Украина должна быть освобождена не только во имя живых.
Она должна быть освобождена во славу всех павших.
Это – литургия.
Я был в Киеве, и мне показывали камень, где написано, что отсюда пошла земля Русская.
Показывавшие этот камень смотрели на меня с гордостью: понял, откуда ты, москаль?
Я понял, откуда я.
Я москаль, я рязанец, я потомок верхнедонских однодворцев.
Я хочу вернуться к своему камню.
Та, прежняя Русь, откуда пошли мы все, была разделена на княжества.
Она распалась на княжества, чтобы вновь воссоединиться.
Потом она распадалась ещё и ещё раз. Но всякий раз – воссоединялась.
Назрел новый распад. Земли, вошедшие в состав того, что ещё вчера называлось Украиной, отпадут, чтобы осмотреться, одуматься и понять: кто они, зачем они, где они?
Где они – не сегодня, а сразу во всей долготе и широте русской истории.
Где они в 863-м.
Где они в 1654-м.
Где они в 1919-м.
Где они в 1943-м.
Это – жизнь, она так выглядит. Пересборка сущего во имя прошлого и во славу будущего.
Украина и Донбасс пришли к 2022 году не просто отдельными, а взаимоисключающими понятиями.
Наполнились чёткими и действенными, но чужеродными друг другу смыслами.
В самом начале этой истории была большая Украина с одной стороны – и малый Донбасс с другой. Донбасс просил себе – всего лишь право на самостоятельную жизнь в самом углу Украины.

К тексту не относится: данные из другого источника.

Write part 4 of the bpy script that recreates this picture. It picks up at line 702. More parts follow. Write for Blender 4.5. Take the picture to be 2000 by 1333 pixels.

Спустя восемь лет Донбасс, несмотря на свою малость географическую, стал огромен. Теперь даже молчание его перекрывало неумолчный крик Украины. Донбасс же к тому времени – всё сказал.
В красноречии привычно соревновались все, кроме Донбасса. И всё острее было ощущение: в том диалоге, что вёлся между мировыми игроками, стоило слышать не сказанное, а – непроизносимое. Главное – не перепутать. Потому что зачастую произносимое имело противоположный умалчиваемому смысл.
Коллективный Запад вслух утверждал: Россия готовится напасть на Украину, всё мы про вас знаем, ха! Втайне при этом коллективный Запад насмехался: никуда вы не нападёте, духу не хватит, иначе мы вас отключим в клочья от всего и введём санкции Судного дня.
Россия вслух отвечала: нет, я не хочу никуда нападать, у меня Олимпиада и скоро посевная. Втайне при этом Россия говорила: если вы не уймётесь – пеняйте на себя.
Но ей не слишком верили. Причём, как ни парадоксально, ни первой части утверждения не верили, ни второй.